La planète entière est devenue le théâtre de gigantesques luttes pour la reconnaissance, ou plutôt de reconnaissance.
Dans la lutte pour la reconnaissance on s’efforce de voir sa valeur reconnue par un tiers ou par une instance dont on reconnaît la valeur éminente.
Dans une lutte de reconnaissance on conteste cette éminence en tentant de se placer dans la position non pas du reconnu mais du reconnaisseur, de celui qui incarne la valeur suprême.

Pendant trois siècles l’Occident a dominé le monde entier. Devenant ainsi enviable et envié, reconnaisseur en dernière instance, c’est lui qui a distribué à tous les peuples de la terre la reconnaissance, positive ou négative, le mépris principalement, plus ou moins hiérarchisé, et le racisme.

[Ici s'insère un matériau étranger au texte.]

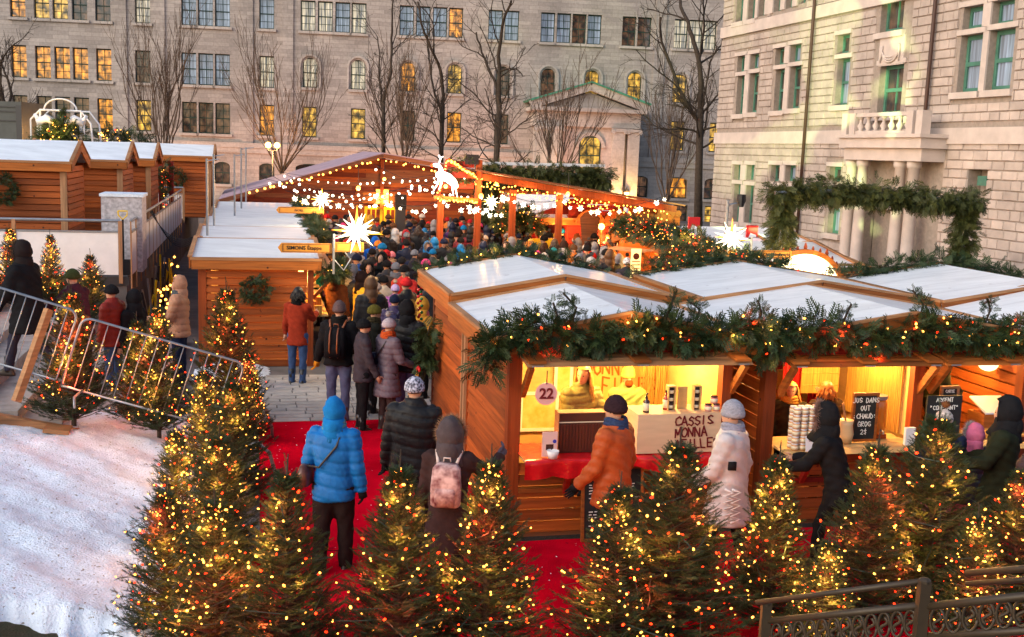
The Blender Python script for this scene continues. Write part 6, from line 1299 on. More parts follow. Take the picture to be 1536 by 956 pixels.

Cette hégémonie de l’Occident est aujourd’hui contestée et menacée de toutes parts. Les anciens empires autrefois sûrs de leur valeur et de leur puissance, humiliés et bafoués par l‘Occident, relèvent la tête. La Chine, en premier lieu, bien sûr, qui est la plus proche d’accéder à l’hyper-puissance économique et militaire ; la Russie qui veut à tout prix récupérer ce qu’elle peut des lambeaux de son empire perdu, à commencer par l’Ukraine ; La Turquie qui n’a pas oublié qu’elle a dominé une grande partie du monde musulman. L’Inde aussi. Les pays moins puissants, ceux qui n’ont dominé qu’à petite échelle ou qui ont toujours été dominés, essaient de tirer leur épingle du jeu en monnayant leurs allégeances à géométrie variable à des reconnaisseurs en concurrence les uns avec les autres.

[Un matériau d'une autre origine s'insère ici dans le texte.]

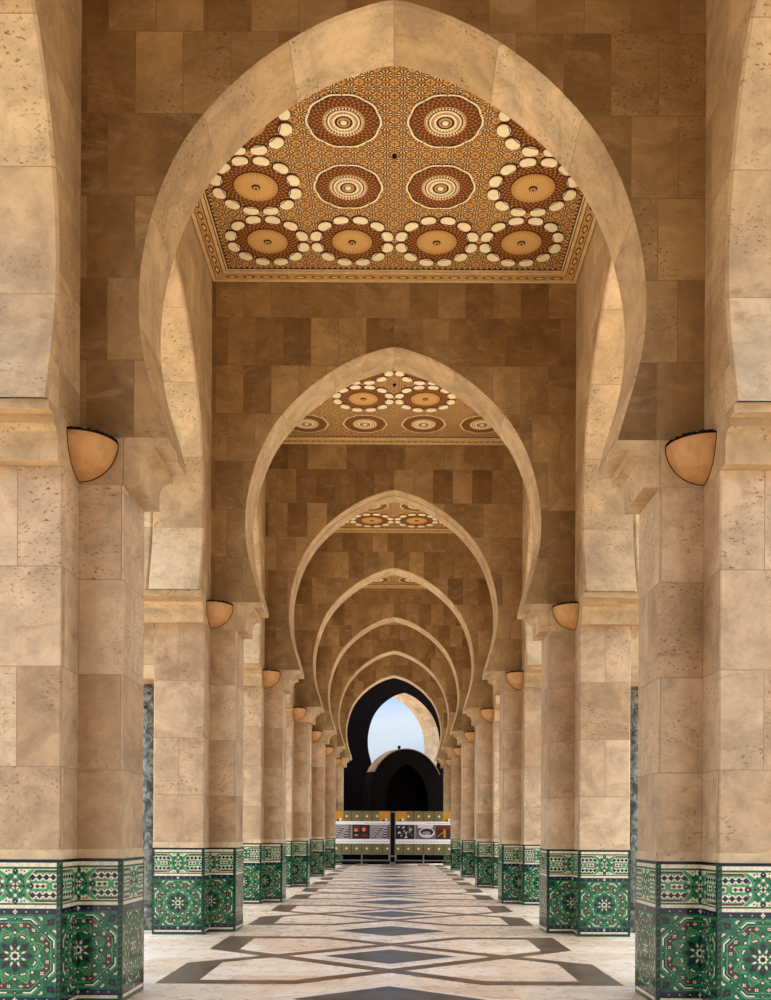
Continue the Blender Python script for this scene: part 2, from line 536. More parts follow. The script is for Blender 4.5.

Tous, tendanciellement, convergent dans le ressentiment envers l’Occident. Et plus particulièrement, pour des raisons différentes, envers les Etats-Unis et, secondairement, la France qui porte le poids d’une décolonisation tardive et mal gérée. Dans cette lutte de plus en plus tendue entre le Reste du monde (le Sud global) et l’Occident (le Nord global), le conflit inexpiable entre Israéliens et Palestiniens porte à leur point culminant les haines et les ressentiments. Il apparaît comme une sorte de condensé de toutes les luttes pour et de la reconnaissance qui se sont déployées depuis plusieurs siècles. C’est comme si le destin de l‘humanité se jouait sur quelques dizaines de milliers de kilomètres carrés.

Prenons acte, donc, de cette haine de l’Occident, qui enfle jour après jour.
Une haine qui est aussi haine de la démocratie et de l’humanisme au motif que leur invocation est le fait de l’Occident et que celui-ci ne les respecte guère.
Mais n’oublions pas que la guerre menée à l’Occident par les empires résurgents ou par les Etats écrasés n’ose pas se dire anti-démocratique. Elle se présente comme le moyen d’une démocratie plus vraie et authentique même si les autocrates qui la mènent n’en croient évidemment pas un mot. Et n’oublions pas non plus que c’est bien au nom des droits de l’homme et de la liberté d’expression que les peuples du Sud global se révoltent contre eux. Sans succès jusqu’à présent. C’est bien au nom de valeurs formulées en Occident que le Sud global est désormais en lutte ou en guerre contre lui. La question clé est donc de savoir comment opérer le partage entre ce qui dans ces valeurs est spécifiquement occidental et ce qui est réellement universalisable. Entre ce qui a permis à l’Occident d’asseoir sa domination, et ce qui pourrait permettre de faire advenir un monde réconcilié avec lui-même et avec la Nature.